2013 has been the year in which even the most hardened stock market bears have admitted that we’re in a five-year bull market — and it’s not over yet.
Although the FTSE 100 has slipped back from the five-year high of 6,875 it reached in May, it is still up 8% this year, and is 52% higher than it was five years ago. As Christmas approaches, I’ve been asking whether popular stocks like BT Group (LSE: BT-A) (NYSE: BT.US) still offer good value, after five years of market gains.
Back to basics
BT shareholders have done well over the last five years; their shares have risen in value by 55% so far this year, and by 160% since December 2008.

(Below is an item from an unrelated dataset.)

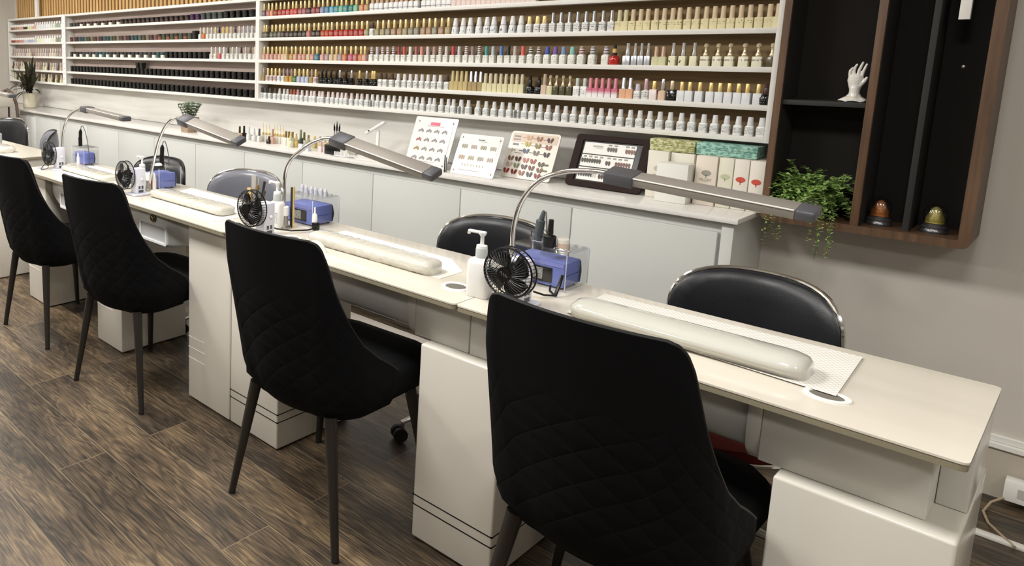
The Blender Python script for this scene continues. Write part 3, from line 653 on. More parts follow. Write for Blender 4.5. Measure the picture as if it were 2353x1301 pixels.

However, billionaire investor Warren Buffett says that one of the most important lessons he learned from value investing pioneer Ben Graham, is that “price is what you pay, value is what you get”.
As potential buyers (or sellers) of BT today, we need to assess whether the firm’s shares still offer good value at their current price:
Ratio | Value |
---|---|
Trailing twelve month P/E | 13.7 |
Trailing dividend yield | 2.7% |
Operating margin | 16.6% |
Net debt | £8.1bn |
After such a strong performance, it’s not surprising that BT’s dividend yield has dropped below the FTSE 100 average of 3.2%, but the firm’s P/E rating of 13.7 is still below the FTSE average of 16.4, and is surprisingly modest.
One reason for this may be that BT remains burdened with a £6.7bn pension deficit that means its book value is negative — BT’s total liabilities are greater than its assets. Even if we exclude the pension deficit, BT’s £8.1bn net debt means that its net gearing is 140%, which is higher than I’d like to see, and definitely not a value indicator.
What’s in store for 2014?
BT has invested more than £1bn in its new BT Sport service, which it now claims has more than two million subscribers. By making BT Sport free to BT Broadband customers, it hopes to increase its share of the broadband markets, too.
The City remains broadly positive on BT’s strategy, and is expecting substantial dividend growth over the next 18 months, in-line with BT’s earlier commitment to improve its focus on shareholder returns:
2014/15 Forecasts | Value |
---|---|
Price to earnings (P/E) | 13.0 |
Dividend yield | 3.3% |
Earnings growth | 12% |
P/E to earnings growth (PEG) | 1.4 |
Based on these figures, BT doesn’t look too expensive, and while I have some concerns about BT’s debt levels and TV strategy, it looks broadly attractive to me as an income investment.